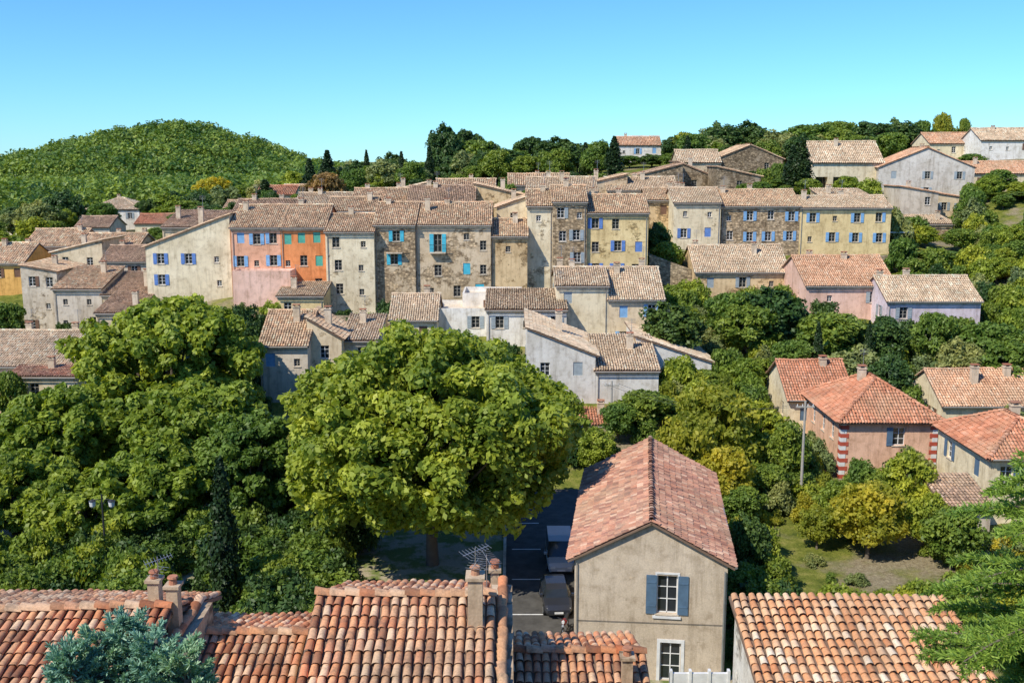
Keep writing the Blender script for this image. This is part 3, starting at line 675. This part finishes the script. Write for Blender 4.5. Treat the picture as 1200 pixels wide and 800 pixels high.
TL=[('t_dark','oak_tree',785,352,85,108),('t_green','oak_tree',858,338,70,113),('t_dark','oak_tree',905,334,85,112),('t_green','oak_tree',880,352,80,110),('t_green','oak_tree',975,362,90,108),
('t_dark2','oak_tree',1035,368,75,107),('t_green','fruit_tree',1100,360,58,106),('t_green','oak_tree',1165,372,80,104),('t_green','oak_tree',1190,395,90,100),('t_olive','olive_tree',1130,395,60,100),
('t_green2','oak_tree',1185,285,70,140),('t_green','oak_tree',1100,292,70,142),('t_plane','oak_tree',1150,305,70,136),('t_olive','olive_tree',1065,300,50,140),('t_dark','oak_tree',1190,340,60,122),('t_green','oak_tree',1075,318,60,132),
('t_yellow','poplar_tree',838,448,110,80),('t_yellow2','poplar_tree',805,482,85,76),('t_plane','walnut_tree',885,470,90,84),('t_green2','walnut_tree',920,490,70,80),('t_green','oak_tree',760,455,80,90),('t_green','oak_tree',820,430,60,98),
('t_yellow','acacia_tree',1022,562,95,66),('t_plane','acacia_tree',1065,528,75,70),('t_plane','acacia_tree',985,560,60,70),('t_green','oak_tree',1120,590,75,63),('t_dark','oak_tree',878,600,60,62),('t_green','oak_tree',868,565,60,72),
('t_yellow2','acacia_tree',960,590,55,68),('t_plane','acacia_tree',1090,575,60,66),('t_yellow','walnut_tree',850,520,80,74),('t_green','walnut_tree',900,540,60,76),
('t_green','fig_tree',930,395,60,104),('t_olive','olive_tree',1000,405,70,101),('t_dark','oak_tree',1045,415,60,98),('t_plane','oak_tree',870,418,60,100),('t_dark2','oak_tree',770,258,40,139),('t_green','oak_tree',782,280,40,136),
('t_green2','oak_tree',960,430,60,97),('t_green','oak_tree',725,470,50,88),('t_plane','oak_tree',700,500,50,84),
('cyp','cypress_tree',960,372,18,103),('cyp','cypress_tree',1020,370,15,104),
# skyline
('t_dark','oak_tree',519,144,46,236),('t_green','oak_tree',560,160,60,240),('t_dark','oak_tree',540,178,50,225),('t_green','oak_tree',600,172,66,238),('t_dark','oak_tree',652,160,66,234),('t_plane','oak_tree',692,168,56,240),
('pine','pine_tree',622,160,50,242),('pine','pine_tree',548,152,48,244),('t_green','oak_tree',480,188,50,230),('t_green','oak_tree',440,190,55,225),('t_olive','oak_tree',410,188,45,240),('t_dark','oak_tree',457,178,44,245),('t_plane','oak_tree',345,200,40,250),
('cyp','cypress_tree',383,172,26,235),('cyp','cypress_tree',362,182,20,240),('cyp','cypress_tree',429,172,12,232),('cyp','cypress_tree',720,156,22,205),('cyp','cypress_tree',942,158,28,172),('cyp','cypress_tree',930,166,22,174),('cyp','cypress_tree',686,164,16,222),('cyp','cypress_tree',503,166,13,222),('cyp','cypress_tree',470,174,13,222),('cyp','cypress_tree',580,166,14,222),('cyp','cypress_tree',806,156,14,215),
('t_green','oak_tree',738,181,36,236),('t_dark','oak_tree',764,180,36,234),('t_green','oak_tree',790,178,34,225),('t_plane','oak_tree',702,182,36,228),
('t_dark','oak_tree',845,142,50,240),('t_dark','oak_tree',875,141,55,244),('t_green','oak_tree',820,155,40,240),('t_dark','oak_tree',790,158,30,250),('t_olive','pine_tree',915,152,50,236),('t_green','oak_tree',950,142,70,244),('t_green','oak_tree',985,138,60,246),
('pine','pine_tree',1020,142,60,240),('t_dark','oak_tree',1055,138,55,250),('t_yellow','oak_tree',1106,130,26,262),('t_green','oak_tree',1132,134,18,262),('t_green','oak_tree',1080,137,30,262),
('t_brown','rusty_plum_tree',380,200,54,170),('t_yellow','poplar_tree',250,206,50,262),('t_green','oak_tree',905,208,40,182),('t_green','oak_tree',1190,238,60,170),('t_green','oak_tree',1140,178,34,205),
('cyp','cypress_tree',310,208,26,200),('t_dark','oak_tree',75,222,50,236),('t_green','oak_tree',215,232,60,220),('t_dark','oak_tree',245,238,50,215),('t_plane','oak_tree',190,240,50,218),('t_dark','oak_tree',20,240,60,240),('t_green','oak_tree',60,250,50,225),('t_green','oak_tree',5,350,50,125),
('cyp','cypress_tree',256,522,42,57),('cyp','cypress_tree',1042,272,10,150),('cyp','cypress_tree',1030,278,10,150),('t_green','oak_tree',8,430,40,98)]
for t_ in TL: tr(*t_)
def blocked(x,y,mg=1.2,fr=2.5):
    for (X0,Y0,ro,W,Dp) in FOOT:
        dx,dy=x-X0,y-Y0; c_,s_=math.cos(-ro),math.sin(-ro); lx,ly=c_*dx-s_*dy,s_*dx+c_*dy
        if -mg<lx<W+mg and -fr<ly<Dp+mg: return True
    return False
def scatter(x0,x1,y0,y1,nn,keys,wr,hr,names=('shrub',),avoid=None):
    k=0
    for _ in range(nn*3):
        if k>=nn: break
        x=random.uniform(x0,x1); y=random.uniform(y0,y1)
        w=random.uniform(*wr)
        if blocked(x,y,w*.35,w*.35+1): continue
        if avoid and avoid(x,y): continue
        key=random.choice(keys); me,pw,ph=PR[key]; put(random.choice(names),me,x,y,w,w*random.uniform(*hr),pw,ph); k+=1
lawn=lambda x,y:(18<x<29 and 57<y<72)
scatter(13,30,76,96,80,['s_green','s_plane','s_olive','s_yellow'],(2,4),(.6,1.0))
scatter(14,75,96,128,240,['s_green','s_plane','s_olive','s_dark','s_plane','s_green'],(2,4.5),(.6,1.0))
scatter(30,85,60,100,120,['s_green','s_plane','s_olive','s_yellow'],(2,4),(.6,1.0),avoid=lawn)
scatter(14,34,54,78,75,['s_green','s_olive','s_yellow','s_plane'],(1.2,2.8),(.6,.9),avoid=lawn)
scatter(18,31,57,75,16,['s_green','s_plane','s_olive'],(.8,1.6),(.5,.8))
scatter(13,17,48,60,14,['s_green','s_dark'],(2,3.4),(.6,1.0))
scatter(50,110,125,180,130,['s_green','s_plane','s_olive','t_green','t_plane'],(3,5.5),(.7,1.0))
scatter(-75,75,160,200,90,['s_green','s_dark','t_green'],(2.5,4.5),(.7,1.0),avoid=lambda x,y:60<x and y>180)
scatter(-60,60,118,158,60,['s_green','s_dark','s_olive'],(1.5,3),(.6,1.0))
scatter(-70,-12,90,121,110,['s_green','s_dark','s_plane'],(2.5,4.5),(.7,1.0))
scatter(-10,18,84,104,45,['s_green','s_dark','s_plane'],(2,3.5),(.7,1.0))
scatter(-110,82,208,255,150,['t_green','t_dark','t_olive','t_green2','t_plane','pine','t_dark'],(4,8),(.9,1.1),('oak_tree',),avoid=lambda x,y:(.09<x/y<.155 and y<262))
scatter(-130,-75,120,200,70,['t_green','t_plane','s_green'],(4,7),(.7,1.0))
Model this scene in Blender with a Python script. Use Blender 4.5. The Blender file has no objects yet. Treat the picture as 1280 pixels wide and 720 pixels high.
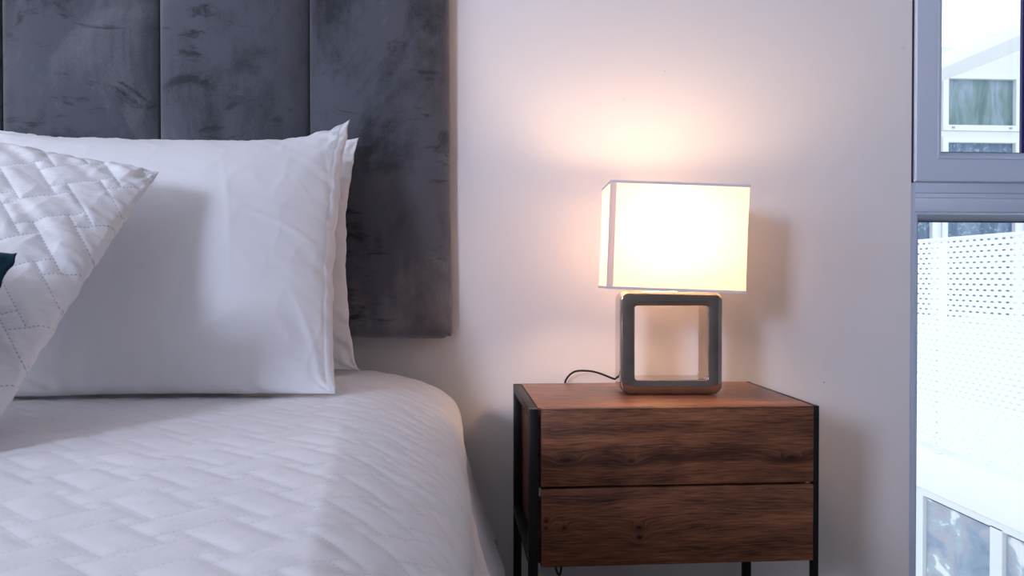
-*-*-
WHAT YOU HAVE TO DO >>
Copy the records exactly as they appear, excluding images.

WRITTEN ANSWER >>
Keep writing the Blender script for this image. This is part 3, starting at line 675. This part finishes the script. Write for Blender 4.5. Treat the picture as 1200 pixels wide and 800 pixels high.
TL=[('t_dark','oak_tree',785,352,85,108),('t_green','oak_tree',858,338,70,113),('t_dark','oak_tree',905,334,85,112),('t_green','oak_tree',880,352,80,110),('t_green','oak_tree',975,362,90,108),
('t_dark2','oak_tree',1035,368,75,107),('t_green','fruit_tree',1100,360,58,106),('t_green','oak_tree',1165,372,80,104),('t_green','oak_tree',1190,395,90,100),('t_olive','olive_tree',1130,395,60,100),
('t_green2','oak_tree',1185,285,70,140),('t_green','oak_tree',1100,292,70,142),('t_plane','oak_tree',1150,305,70,136),('t_olive','olive_tree',1065,300,50,140),('t_dark','oak_tree',1190,340,60,122),('t_green','oak_tree',1075,318,60,132),
('t_yellow','poplar_tree',838,448,110,80),('t_yellow2','poplar_tree',805,482,85,76),('t_plane','walnut_tree',885,470,90,84),('t_green2','walnut_tree',920,490,70,80),('t_green','oak_tree',760,455,80,90),('t_green','oak_tree',820,430,60,98),
('t_yellow','acacia_tree',1022,562,95,66),('t_plane','acacia_tree',1065,528,75,70),('t_plane','acacia_tree',985,560,60,70),('t_green','oak_tree',1120,590,75,63),('t_dark','oak_tree',878,600,60,62),('t_green','oak_tree',868,565,60,72),
('t_yellow2','acacia_tree',960,590,55,68),('t_plane','acacia_tree',1090,575,60,66),('t_yellow','walnut_tree',850,520,80,74),('t_green','walnut_tree',900,540,60,76),
('t_green','fig_tree',930,395,60,104),('t_olive','olive_tree',1000,405,70,101),('t_dark','oak_tree',1045,415,60,98),('t_plane','oak_tree',870,418,60,100),('t_dark2','oak_tree',770,258,40,139),('t_green','oak_tree',782,280,40,136),
('t_green2','oak_tree',960,430,60,97),('t_green','oak_tree',725,470,50,88),('t_plane','oak_tree',700,500,50,84),
('cyp','cypress_tree',960,372,18,103),('cyp','cypress_tree',1020,370,15,104),
# skyline
('t_dark','oak_tree',519,144,46,236),('t_green','oak_tree',560,160,60,240),('t_dark','oak_tree',540,178,50,225),('t_green','oak_tree',600,172,66,238),('t_dark','oak_tree',652,160,66,234),('t_plane','oak_tree',692,168,56,240),
('pine','pine_tree',622,160,50,242),('pine','pine_tree',548,152,48,244),('t_green','oak_tree',480,188,50,230),('t_green','oak_tree',440,190,55,225),('t_olive','oak_tree',410,188,45,240),('t_dark','oak_tree',457,178,44,245),('t_plane','oak_tree',345,200,40,250),
('cyp','cypress_tree',383,172,26,235),('cyp','cypress_tree',362,182,20,240),('cyp','cypress_tree',429,172,12,232),('cyp','cypress_tree',720,156,22,205),('cyp','cypress_tree',942,158,28,172),('cyp','cypress_tree',930,166,22,174),('cyp','cypress_tree',686,164,16,222),('cyp','cypress_tree',503,166,13,222),('cyp','cypress_tree',470,174,13,222),('cyp','cypress_tree',580,166,14,222),('cyp','cypress_tree',806,156,14,215),
('t_green','oak_tree',738,181,36,236),('t_dark','oak_tree',764,180,36,234),('t_green','oak_tree',790,178,34,225),('t_plane','oak_tree',702,182,36,228),
('t_dark','oak_tree',845,142,50,240),('t_dark','oak_tree',875,141,55,244),('t_green','oak_tree',820,155,40,240),('t_dark','oak_tree',790,158,30,250),('t_olive','pine_tree',915,152,50,236),('t_green','oak_tree',950,142,70,244),('t_green','oak_tree',985,138,60,246),
('pine','pine_tree',1020,142,60,240),('t_dark','oak_tree',1055,138,55,250),('t_yellow','oak_tree',1106,130,26,262),('t_green','oak_tree',1132,134,18,262),('t_green','oak_tree',1080,137,30,262),
('t_brown','rusty_plum_tree',380,200,54,170),('t_yellow','poplar_tree',250,206,50,262),('t_green','oak_tree',905,208,40,182),('t_green','oak_tree',1190,238,60,170),('t_green','oak_tree',1140,178,34,205),
('cyp','cypress_tree',310,208,26,200),('t_dark','oak_tree',75,222,50,236),('t_green','oak_tree',215,232,60,220),('t_dark','oak_tree',245,238,50,215),('t_plane','oak_tree',190,240,50,218),('t_dark','oak_tree',20,240,60,240),('t_green','oak_tree',60,250,50,225),('t_green','oak_tree',5,350,50,125),
('cyp','cypress_tree',256,522,42,57),('cyp','cypress_tree',1042,272,10,150),('cyp','cypress_tree',1030,278,10,150),('t_green','oak_tree',8,430,40,98)]
for t_ in TL: tr(*t_)
def blocked(x,y,mg=1.2,fr=2.5):
    for (X0,Y0,ro,W,Dp) in FOOT:
        dx,dy=x-X0,y-Y0; c_,s_=math.cos(-ro),math.sin(-ro); lx,ly=c_*dx-s_*dy,s_*dx+c_*dy
        if -mg<lx<W+mg and -fr<ly<Dp+mg: return True
    return False
def scatter(x0,x1,y0,y1,nn,keys,wr,hr,names=('shrub',),avoid=None):
    k=0
    for _ in range(nn*3):
        if k>=nn: break
        x=random.uniform(x0,x1); y=random.uniform(y0,y1)
        w=random.uniform(*wr)
        if blocked(x,y,w*.35,w*.35+1): continue
        if avoid and avoid(x,y): continue
        key=random.choice(keys); me,pw,ph=PR[key]; put(random.choice(names),me,x,y,w,w*random.uniform(*hr),pw,ph); k+=1
lawn=lambda x,y:(18<x<29 and 57<y<72)
scatter(13,30,76,96,80,['s_green','s_plane','s_olive','s_yellow'],(2,4),(.6,1.0))
scatter(14,75,96,128,240,['s_green','s_plane','s_olive','s_dark','s_plane','s_green'],(2,4.5),(.6,1.0))
scatter(30,85,60,100,120,['s_green','s_plane','s_olive','s_yellow'],(2,4),(.6,1.0),avoid=lawn)
scatter(14,34,54,78,75,['s_green','s_olive','s_yellow','s_plane'],(1.2,2.8),(.6,.9),avoid=lawn)
scatter(18,31,57,75,16,['s_green','s_plane','s_olive'],(.8,1.6),(.5,.8))
scatter(13,17,48,60,14,['s_green','s_dark'],(2,3.4),(.6,1.0))
scatter(50,110,125,180,130,['s_green','s_plane','s_olive','t_green','t_plane'],(3,5.5),(.7,1.0))
scatter(-75,75,160,200,90,['s_green','s_dark','t_green'],(2.5,4.5),(.7,1.0),avoid=lambda x,y:60<x and y>180)
scatter(-60,60,118,158,60,['s_green','s_dark','s_olive'],(1.5,3),(.6,1.0))
scatter(-70,-12,90,121,110,['s_green','s_dark','s_plane'],(2.5,4.5),(.7,1.0))
scatter(-10,18,84,104,45,['s_green','s_dark','s_plane'],(2,3.5),(.7,1.0))
scatter(-110,82,208,255,150,['t_green','t_dark','t_olive','t_green2','t_plane','pine','t_dark'],(4,8),(.9,1.1),('oak_tree',),avoid=lambda x,y:(.09<x/y<.155 and y<262))
scatter(-130,-75,120,200,70,['t_green','t_plane','s_green'],(4,7),(.7,1.0))
Model this scene in Blender with a Python script. Use Blender 4.5. The Blender file has no objects yet. Treat the picture as 1280 pixels wide and 720 pixels high.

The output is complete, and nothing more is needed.